REPUBLIKA.CO.ID, JAKARTA -- Pelaku industri plastik hilir meminta kepada pemerintah agar menurunkan bea masuk bahan baku plastik dan kemasan menjadi 5 persen. Ketua Umum Asosiasi Industri Plastik Hilir Indonesia (Aphindo) Tjokro Gunawan mengatakan, usulan persentase tersebut untuk meningkatkan daya saing industri manufaktur di sektor hilir yang masih rendah dibandingkan dengan beberapa negara di Asia Tenggara.
Menurut Tjokro, persentase tersebut telah memperhitungkan kelangsungan bisnis di hulu maupun hilir. Saat ini bea masuk yang berlaku sebesar 10 persen, sehingga menjadi lebih mahal. Akan tetapi, apabila bea masuk nol persen dikhawatirkan industri hulu yang akan terjepit.

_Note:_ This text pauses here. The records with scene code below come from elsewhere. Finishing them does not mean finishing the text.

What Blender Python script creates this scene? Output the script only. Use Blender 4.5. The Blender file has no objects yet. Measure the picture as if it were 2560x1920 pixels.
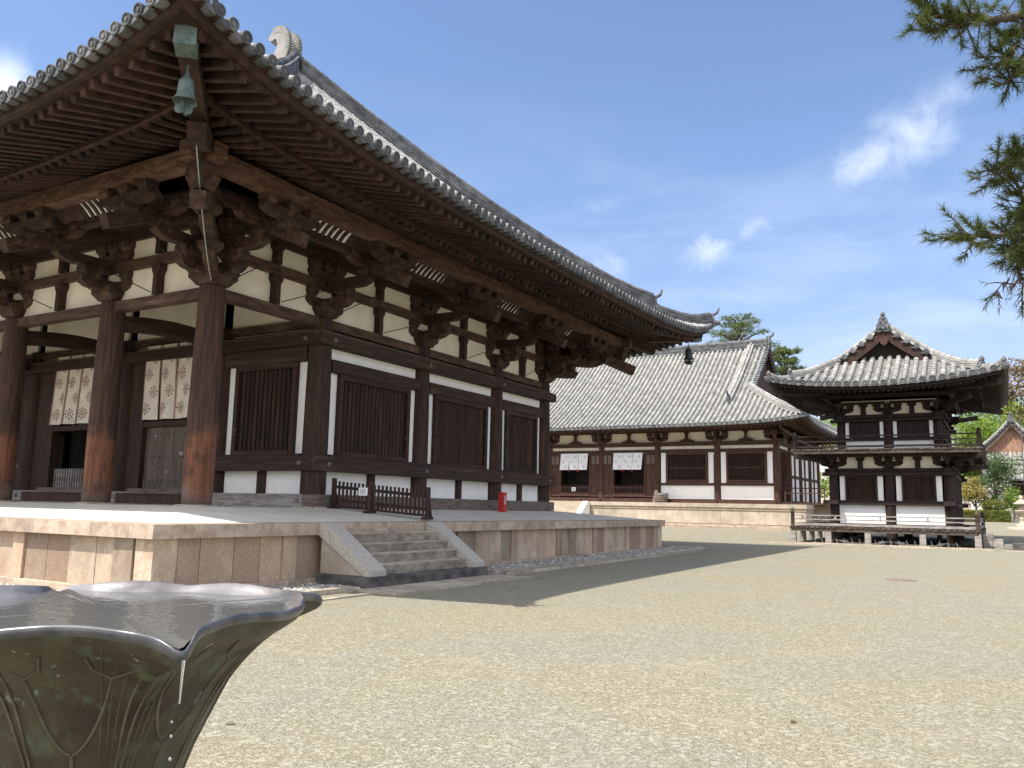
import bpy, math, random
from math import sin, cos, pi, exp, sqrt, atan2, radians
from mathutils import Vector, Matrix
rnd = random.Random(11)
sc = bpy.context.scene
COL = sc.collection
# ---------------------------------------------------------------- camera
cam_d = bpy.data.cameras.new('camera'); cam = bpy.data.objects.new('camera', cam_d); COL.objects.link(cam)
RX = Vector((0.8646621746, 0.5019418999, 0.0203384584)); UP = Vector((0.0556434532, -0.1359333813, 0.9891541447))
FW = Vector((-0.4992625861, 0.8541524717, 0.1454662337))
cam.matrix_world = Matrix(((RX.x, UP.x, -FW.x, 13.9376), (RX.y, UP.y, -FW.y, -11.4373), (RX.z, UP.z, -FW.z, 1.3582), (0, 0, 0, 1)))
cam_d.lens = 29.378; cam_d.sensor_width = 36; cam_d.clip_end = 5000; cam_d.clip_start = 0.05
sc.camera = cam
# ---------------------------------------------------------------- sun, sky, exposure
SUN_DIR = Vector((-2.83, -4.43, 8.48)).normalized()        # towards the sun
EL = math.asin(SUN_DIR.z); AZ = atan2(SUN_DIR.x, SUN_DIR.y)
sun_d = bpy.data.lights.new('sun', 'SUN'); sun_d.energy = 2.7; sun_d.angle = radians(0.53); sun_d.color = (1.0, 0.945, 0.86)
sun = bpy.data.objects.new('sun', sun_d); COL.objects.link(sun); sun.location = (0, -40, 60)
sun.rotation_euler = SUN_DIR.to_track_quat('Z', 'Y').to_euler()
sc.view_settings.view_transform = 'Standard'; sc.view_settings.look = 'None'
sc.view_settings.exposure = 1.38; sc.view_settings.gamma = 1.0
world = bpy.data.worlds.new('World'); sc.world = world; world.use_nodes = True
wt = world.node_tree; wt.nodes.clear()

class NT:
    """small node-building helper"""
    def __init__(s, t): s.t = t; s.n = t.nodes; s.l = t.links
    def new(s, typ, ins=None, **kw):
        nd = s.n.new(typ)
        for k, v in kw.items(): setattr(nd, k, v)
        for k, v in (ins or {}).items():
            sock = nd.inputs[k]
            if hasattr(v, 'node'): s.l.new(v, sock)
            else: sock.default_value = v
        return nd
    def math(s, op, a, b=0.0, c=None, clamp=False):
        d = {0: a, 1: b}
        if c is not None: d[2] = c
        return s.new('ShaderNodeMath', d, operation=op, use_clamp=clamp).outputs[0]
    def vmath(s, op, a, b=(0, 0, 0)):
        nd = s.new('ShaderNodeVectorMath', {0: a, 1: b}, operation=op)
        return nd.outputs['Value'] if op in ('DOT_PRODUCT', 'LENGTH', 'DISTANCE') else nd.outputs[0]
    def ramp(s, f, stops):
        nd = s.new('ShaderNodeValToRGB', {0: f}); e = nd.color_ramp.elements
        while len(e) < len(stops): e.new(0.5)
        for i, (p, c) in enumerate(stops):
            e[i].position = p; e[i].color = (*c, 1) if len(c) == 3 else c
        return nd.outputs[0]
    def mix(s, f, a, b, blend='MIX'):
        nd = s.new('ShaderNodeMix', data_type='RGBA', blend_type=blend)
        for i, v in ((0, f), (6, a), (7, b)):
            if hasattr(v, 'node'): s.l.new(v, nd.inputs[i])
            else: nd.inputs[i].default_value = v if i == 0 else ((*v, 1) if len(v) == 3 else v)
        return nd.outputs[2]
    def noise(s, vec, scale, detail=5, rough=0.55, dist=0.0):
        return s.new('ShaderNodeTexNoise', {'Vector': vec, 'Scale': scale, 'Detail': detail, 'Roughness': rough, 'Distortion': dist}).outputs[0]
    def smooth(s, v, a, b):
        return s.new('ShaderNodeMapRange', {0: v, 1: a, 2: b, 3: 0.0, 4: 1.0}, interpolation_type='SMOOTHSTEP').outputs[0]

w = NT(wt)
sky = w.new('ShaderNodeTexSky', sky_type='NISHITA', sun_disc=False, sun_elevation=EL, sun_rotation=AZ, altitude=60, air_density=1.0, dust_density=0.7, ozone_density=1.2)
gen = w.new('ShaderNodeTexCoord').outputs['Generated']
SKY_STR = 0.15
def V3(t): return Vector(t)
cl = None
for cdir, su, sv, ang, amp in (((-0.055, 0.922, 0.392), 0.036, 0.030, 0.7, 0.6), ((-0.105, 0.922, 0.372), 0.050, 0.020, 0.35, 0.6),
        ((-0.083, 0.908, 0.41), 0.02, 0.010, 0.2, 0.35), ((-0.03, 0.90, 0.41), 0.05, 0.018, 0.6, 0.35),
        ((-0.277, 0.914, 0.297), 0.034, 0.020, 0.15, 0.55), ((-0.225, 0.923, 0.318), 0.040, 0.014, 0.35, 0.38),
        ((-0.39, 0.876, 0.281), 0.026, 0.020, 0.1, 0.42), ((-0.822, 0.409, 0.397), 0.03, 0.026, 0.1, 0.8), ((-0.385, 0.854, 0.351), 0.03, 0.014, 0.2, 0.25)):
    c = V3(cdir).normalized(); u = Vector((0, 0, 1)).cross(c).normalized() * -1; v = u.cross(c).normalized()
    if v.z < 0: v = -v
    uu = u * cos(ang) + v * sin(ang); vv = v * cos(ang) - u * sin(ang)
    du = w.math('DIVIDE', w.vmath('DOT_PRODUCT', gen, tuple(uu)), su); 
    du = w.math('SUBTRACT', du, uu.dot(c) / su)
    dv = w.math('SUBTRACT', w.math('DIVIDE', w.vmath('DOT_PRODUCT', gen, tuple(vv)), sv), vv.dot(c) / sv)
    front = w.math('GREATER_THAN', w.vmath('DOT_PRODUCT', gen, tuple(c)), 0.5)
    r2 = w.math('ADD', w.math('MULTIPLY', du, du), w.math('MULTIPLY', dv, dv))
    g = w.math('MULTIPLY', w.math('MULTIPLY', w.math('EXPONENT', w.math('MULTIPLY', r2, -0.75)), amp), front)
    cl = g if cl is None else w.math('MAXIMUM', cl, g)
n1 = w.noise(gen, 26, 7, 0.62, 0.3)
n2 = w.noise(w.new('ShaderNodeMapping', {0: gen, 3: (2.5, 1.0, 9.0)}).outputs[0], 1.6, 5, 0.6, 0.4)
cmask = w.math('MULTIPLY', cl, w.smooth(w.math('ADD', n1, w.math('MULTIPLY', cl, 0.55)), 0.42, 0.95), clamp=True)
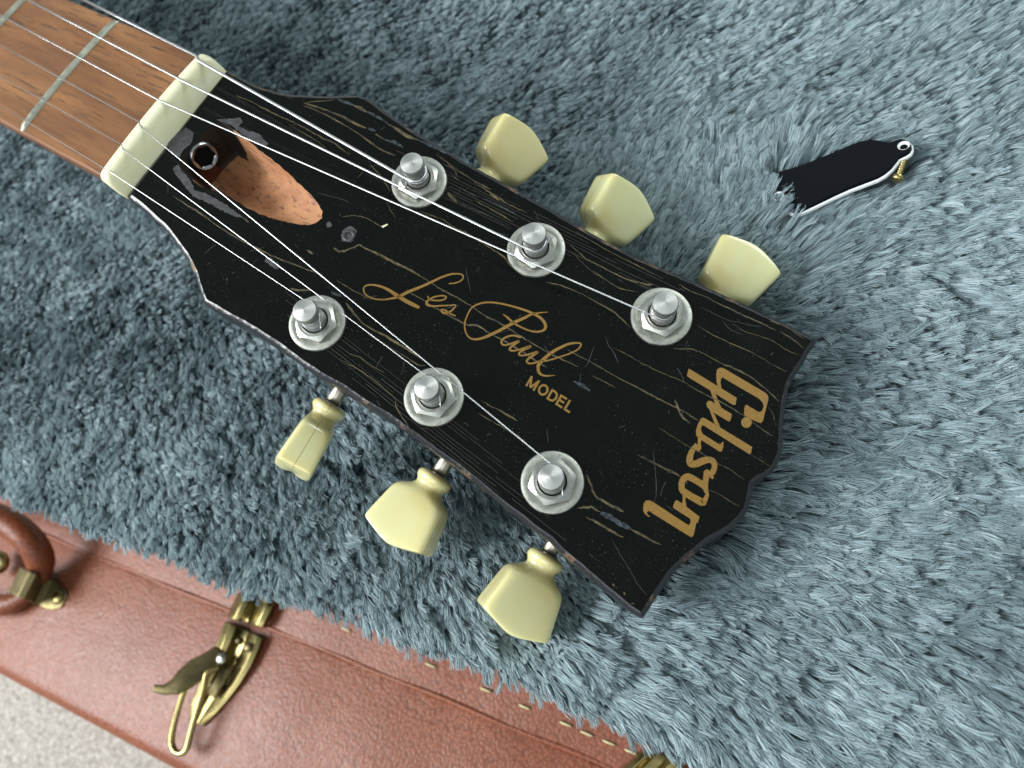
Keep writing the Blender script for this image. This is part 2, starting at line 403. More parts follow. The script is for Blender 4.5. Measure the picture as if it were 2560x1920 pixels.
blanket = empty('fur_blanket', (0, 0, 0))
tag(blanket, 'shaggy blue-grey faux fur blanket lying under the guitar', 'blanket')
us = np.linspace(-60, 520, 90); vs = np.concatenate([[5.2, 6, 7, 8, 10, 12, 15], np.linspace(20, 420, 60)])
V = []; Fc = []
for v_ in vs:
    for u_ in us:
        b_ = e0 + EU * u_ + EV * (np.interp(u_, eu, ev) + v_); V.append((b_[0], b_[1], float(ground(np.array([b_[0]]), np.array([b_[1]]))[0])))
nu = len(us)
for i in range(len(vs) - 1):
    for k in range(nu - 1): Fc.append((i * nu + k, i * nu + k + 1, (i + 1) * nu + k + 1, (i + 1) * nu + k))
b0 = len(V)
for k in range(nu): V.append((V[k][0], V[k][1], V[k][2] - 14))
for k in range(nu - 1): Fc.append((k, b0 + k, b0 + k + 1, k + 1))
link('backing', mesh('backing', V, Fc), BACK, blanket, True)

# headstock outline (traced), needed for the fur as well
OUT_PX = (zA3([(515, 70), (640, 140), (760, 205), (900, 245), (1040, 268), (1200, 275), (1330, 277), (1430, 273), (1530, 270), (1600, 295), (1680, 350), (1770, 420)])
          + zB([(700, 520), (860, 610), (1000, 700), (1200, 810), (1400, 920), (1600, 1030), (1800, 1150), (2000, 1260), (2212, 1370)])
          + zC([(1445, 1115), (1740, 1250), (2000, 1370), (2140, 1440)])
          + zC3([(2040, 750), (2070, 768), (2066, 800), (2000, 900), (1950, 985), (1900, 1060), (1850, 1150), (1820, 1210), (1800, 1290), (1785, 1360), (1772, 1480), (1764, 1600)])
          + zF3([(1845, 90), (1830, 150), (1800, 220), (1760, 270), (1710, 310), (1640, 345), (1605, 372), (1597, 430), (1580, 520), (1560, 590), (1510, 660), (1430, 735), (1330, 800), (1230, 850), (1150, 915), (1060, 990), (990, 1060), (930, 1120), (880, 1190), (830, 1265), (780, 1340), (740, 1410), (705, 1462), (680, 1480), (640, 1465), (560, 1410), (440, 1310), (300, 1195), (160, 1070), (0, 935)])
          + zE3([(1000, 1300), (900, 1230), (750, 1110), (560, 970), (370, 800), (120, 610)])
          + zD3([(1600, 1560), (1400, 1410), (1200, 1270), (1000, 1150), (800, 1010), (600, 900), (400, 770), (200, 620)])
          + zG3([(1300, 1440), (1150, 1350), (1000, 1270), (880, 1200), (790, 1150), (770, 1130), (745, 1060), (715, 970), (690, 880), (650, 790), (600, 700), (540, 620), (470, 530), (400, 440), (310, 365), (220, 280), (140, 215), (60, 160)]))
OUT = [hs(p, -0.8)[:2] for p in OUT_PX]
def inside(poly, x, y):
    r = np.zeros(x.shape, bool); n = len(poly); j = n - 1
    for i in range(n):
        xi, yi = poly[i]; xj, yj = poly[j]
        c = ((yi > y) != (yj > y)) & (x < (xj - xi) * (y - yi) / (yj - yi + 1e-12) + xi); r ^= c; j = i
    return r
# cover (traced) on the fur
COV_PX = zH([(420, 580), (640, 540), (780, 510), (900, 470), (1050, 425), (1200, 370), (1290, 347), (1390, 340), (1480, 360), (1560, 390), (1620, 375), (1680, 365), (1740, 390), (1775, 430), (1780, 475), (1760, 515), (1720, 540), (1660, 562), (1630, 600), (1590, 650), (1530, 700), (1460, 735), (1350, 768), (1200, 812), (1050, 868), (900, 930), (760, 985), (690, 1005), (600, 960), (500, 870), (430, 750), (390, 640), (390, 590)])
COVZ = 3.2
COV = [at(p, COVZ)[:2] for p in COV_PX]
COVL = min(p[0] for p in COV)

THICK = 14.0
ZS = -19.0
# button: collar centre and far end as seen, turn of the button about its shaft
BT = {'L1': (zF([(548, 178)])[0], zF([(330, 545)])[0], 70), 'L2': (zF([(1195, 612)])[0], zF([(955, 985)])[0], 8), 'L3': (zF([(1876, 1105)])[0], zF([(1660, 1500)])[0], -22)}
TOPEND = {'U1': (zC([(400, 205)])[0], 38), 'U2': (zC([(1045, 565)])[0], 38), 'U3': (zC([(1790, 940)])[0], 6)}
def button_line(key):
    if key[0] == 'L': return hs(BT[key][0], ZS), hs(BT[key][1], ZS), BT[key][2]
    e = hs(TOPEND[key][0], ZS); dv = np.array([0.05, 1.0, 0]); dv /= np.linalg.norm(dv); return e - dv * 19.2, e, TOPEND[key][1]
BUTW = []
for key in ('L1', 'L2', 'L3', 'U1', 'U2', 'U3'):
    a_, b_, tn_ = button_line(key); tn_ = math.radians(tn_); zc_ = HO - ST * (a_[0] + b_[0]) / 2 + CT * ZS
    BUTW.append((np.array([a_[0] * CT + ST * ZS, a_[1]]), np.array([b_[0] * CT + ST * ZS, b_[1]]), zc_ - 5.2 * abs(math.cos(tn_)) - 8 * abs(math.sin(tn_))))
def make_fur():
    FL = [  # where (photo), direction the pile is brushed (photo), lean
        (0, 200, .5, .5, .62), (120, 500, .45, .6, .62), (150, 760, .4, .7, .66), (330, 620, .45, .6, .64), (100, 980, .4, .75, .7), (380, 1000, .42, .85, .75), (620, 1150, .4, .9, .75),
        (300, 1150, .5, .8, .8), (700, 1300, .5, .85, .85), (1000, 1400, .45, .85, .85), (900, 1500, .55, .8, .9), (1350, 1450, .75, .5, .85), (1300, 1600, .5, .75, .9), (1560, 1300, .9, .35, .9), (1700, 1550, .75, .6, .9),
        (1950, 1500, .7, .65, .9), (1850, 1200, .95, .25, .85), (2100, 1200, .95, .2, .85), (1950, 900, 1, .1, .82), (2150, 700, 1, .12, .8), (1950, 560, .95, .25, .85), (2150, 400, .95, -.1, .75),
        (1760, 560, .55, -.7, .8), (1560, 420, .35, -.8, .8), (1650, 650, .6, .5, .75), (1400, 300, .7, -.5, .7), (1250, 150, .9, -.1, .6), (900, 100, .85, .2, .62), (600, 60, .7, .3, .6), (1600, 120, .95, -.15, .62), (1900, 150, .9, -.3, .65),
        (2150, 120, .9, -.1, .6), (1080, 300, .8, .2, .6), (1300, 480, .5, -.5, .7), (500, 120, .6, .35, .6)]
    K = 2560 / 2212.; fp = []; fd = []; fl = []
    for x, y, dx, dy, ln in FL:
        a = at((x * K, y * K), 0)[:2]; b = at(((x + dx * 30) * K, (y + dy * 30) * K), 0)[:2]; d = (b - a) / np.linalg.norm(b - a); fp.append(a); fd.append(d); fl.append(ln)
    fp, fd, fl = np.array(fp), np.array(fd), np.array(fl)
    # tuft roots
    step = 1.1
    gx, gy = np.meshgrid(np.arange(-330, 300, step), np.arange(-190, 235, step)); x = gx.ravel() + rng.uniform(-.55, .55, gx.size); y = gy.ravel() + rng.uniform(-.55, .55, gy.size)
    ed = edge_dist(x, y); keep = ed > 4.5
    # what a camera near the photograph's could see, with a margin
    P = np.stack([x - CAM[0], y - CAM[1], np.full_like(x, -CAM[2])], 0); q = ROT.T @ P; px = CX + F_PX * q[0] / q[2]; py = CY + F_PX * q[1] / q[2]
    keep &= (q[2] > 0) & (px > -330) & (px < 2890) & (py > -330) & (py < 2250)
    thin = np.where((px < -60) | (px > 2620) | (py < -60) | (py > 1980), rng.random(x.size) < 0.45, True); keep &= thin
    hx = x / CT  # under the tip of the headstock the pile is pressed flat
    under = inside(inset(OUT, 5.0), hx, y) & (x > 95); keep &= ~under
    ba = at(zH([(430, 560)])[0], COVZ)[:2]; bb = at(zH([(630, 1090)])[0], COVZ)[:2]; bd = (bb - ba) / np.linalg.norm(bb - ba); bn = np.array([-bd[1], bd[0]]); bn = bn if (at(zH([(1000, 700)])[0], COVZ)[:2] - ba) @ bn > 0 else -bn
    bur = lambda x, y: (x - ba[0]) * bn[0] + (y - ba[1]) * bn[1]
    keep &= ~(inside([tuple(p) for p in inset(COV, -0.4)], x, y) & (bur(x, y) > -30))
    x, y = x[keep], y[keep]; N = x.size
    w = np.exp(-((x[:, None] - fp[:, 0]) ** 2 + (y[:, None] - fp[:, 1]) ** 2) / (2 * 17.0 ** 2)) + 1e-9
    w /= w.sum(1, keepdims=True); D = w @ fd; lean = w @ fl
    flow = np.arctan2(D[:, 1], D[:, 0]) + 0.38 * noise2(x, y, 14, 21); ang = flow + 0.15 * noise2(x, y, 3.6, 22) + rng.normal(0, 0.085, N)
    lean = 0.27 + lean * 0.64 + np.interp(x, [-140, 30], [0.10, 0.0]) + 0.12 * noise2(x, y, 9, 23) + 0.08 * noise2(x, y, 3.0, 24) + rng.normal(0, 0.055, N)
    ed = edge_dist(x, y); hem = np.clip(1 - ed / 10, 0, 1)
    out = math.atan2(-EV[1], -EV[0]); dA = (out - ang + math.pi) % (2 * math.pi) - math.pi; ang = ang + dA * hem * 0.4
    lean = np.clip(lean + 0.25 * hem, 0.2, 1.0)
    fs = np.arctan2(D[:, 1], D[:, 0]); su = x * np.cos(fs) + y * np.sin(fs); sv = -x * np.sin(fs) + y * np.cos(fs); slit = noise2(su / 4.6, sv / 1.8, 1.0, 41) + 0.5 * noise2(su / 9.0, sv / 3.4, 1.0, 43)
    L = 10.2 * (1 + 0.07 * noise2(x, y, 4, 25) + rng.normal(0, 0.08, N)) * (1 - 0.35 * hem) * (1 - 0.42 * np.interp(x, [-140, 60], [0.3, 1.0]) * np.clip((slit - 0.32) / 0.25, 0, 1) * (1 - hem))
    z0 = ground(x, y); hx = x / CT; lim = np.where(inside(inset(OUT, -1.5), hx, y), HO - ST * hx - THICK * CT - 0.4, 99.0)
    for ba, bb, bz in BUTW:                                    # the pile gives way under the buttons
        ab = bb - ba; t = np.clip(((x - ba[0]) * ab[0] + (y - ba[1]) * ab[1]) / (ab @ ab), 0, 1); dist = np.hypot(x - ba[0] - t * ab[0], y - ba[1] - t * ab[1])
        lim = np.where(dist < 11.5, np.minimum(lim, bz - 0.4), lim)
    bu = bur(x, y); nb = (bu < 1.0) & (bu > -9) & (np.abs((x - ba[0]) * bd[0] + (y - ba[1]) * bd[1] - 9) < 14); L = np.where(nb, L * 1.4, L); a2 = math.atan2(bn[1], bn[0]); ang = np.where(nb, a2 + 0.35 * noise2(x, y, 3, 91) + 0.25, ang); lean = np.where(nb, 0.62 + 0.15 * noise2(x, y, 2, 92), lean)
    L = np.minimum(L, np.maximum(1.5, (lim - z0) / 0.72)); shade_t = 0.5 + 0.2 * noise2(x, y, 30, 31) + 0.15 * noise2(x, y, 2.6, 32) + rng.normal(0, 0.14, N)
    M_ = 17; S = 6
    n = N * M_; rep = lambda a: np.repeat(a, M_)
    X, Y, A, LN, LL, Z0, SH = map(rep, (x, y, ang, lean, L, z0, shade_t))
    r0 = np.clip(rng.normal(0, 0.32, (n, 2)), -.7, .7) * np.interp(X, [-120, 40], [1.3, 1.0])[:, None]; r1 = r0 * 0.72 + rng.normal(0, 0.08, (n, 2)); A = A + rng.normal(0, 0.035, n); LN = np.clip(LN + rng.normal(0, 0.022, n), .1, 1.05); LL = LL * rng.uniform(0.95, 1.02, n)
    pos = np.zeros((n, S, 3)); h = np.zeros(n); vz = np.zeros(n); prev = 0
    amax = LN * 1.55; bend = np.repeat(rng.normal(0, 0.13, N), M_) + rng.normal(0, 0.05, n)
    pts = [(np.zeros(n), np.zeros(n))]
    for k in range(1, S):
        s = (k - 0.5) / (S - 1); al = amax * (0.25 + 0.95 * s ** 0.85); h = h + LL / (S - 1) * np.sin(al); vz = vz + LL / (S - 1) * np.cos(al); pts.append((h, vz))
    for k in range(S):
        s = k / (S - 1); c = s ** 0.6; off = r0 * (1 - c)[..., None] + r1 * c if False else r0 * (1 - c) + r1 * c
        a = A + bend * s * s; pos[:, k, 0] = X + off[:, 0] + np.cos(a) * pts[k][0]; pos[:, k, 1] = Y + off[:, 1] + np.sin(a) * pts[k][0]; pos[:, k, 2] = Z0 + pts[k][1]
    hc = bpy.data.hair_curves.new('fur_pile'); hc.add_curves([S] * n)
    hc.attributes['position'].data.foreach_set('vector', (pos * MM).astype(np.float32).ravel())
    ra = hc.attributes.get('radius') or hc.attributes.new('radius', 'FLOAT', 'POINT')
    prof = np.array([0.07, 0.075, 0.075, 0.07, 0.065, 0.045]) * MM
    ra.data.foreach_set('value', (rng.uniform(0.8, 1.25, n)[:, None] * prof).astype(np.float32).ravel())
    sa = hc.attributes.new('shade', 'FLOAT', 'CURVE'); sa.data.foreach_set('value', np.clip(SH + rng.normal(0, 0.16, n), 0, 1).astype(np.float32))
    hc.materials.append(FUR)
    o = bpy.data.objects.new('fur_pile', hc); col.objects.link(o); o.parent = blanket; o['kind'] = 'stuff'
    print('fur strands', n)
make_fur()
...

"Oleh karena itu dengan hitungan kami, persentase di hulu dan hilir bisa sama-sama hidup," ujar Tjokro, Ahad (1/3).
Bea masuk tersebut diatur dalam Peraturan Menteri Keuangan (PMK) No. 19/2009 tentang Penetapan Tarif Bea Masuk atas Barang Impor. Regulasi ini mencakup bahan baku plastik seperti polipropilena dan polietilena. Tjokro mengatakan, bea masuk yang berlaku saat ini kurang bersahabat bagi industri, karena kebutuhan raw material masih harus impor dan suplai dalam negeri belum mencukupi.
"Bea masuk 10 persen untuk memproteksi industri plastik di hulu sehingga kapasitas produksi bisa meningkat, tapi sampai saat ini peningkatannya belum terlihat," ujar Tjokro.
Selain bea masuk, Tjokro juga menyoroti soal transaksi di dalam negeri yang menggunakan dolar AS. Kurs rupiah yang beberapa waktu ini tidak stabil, tentu saja sangat berdampak besar bagi pelaku industri hilir. Tjokro berharap, pemerintah bisa mengambil kebijakan seperti Vietnam dan Thailand yang melarang penggunaan mata uang asing.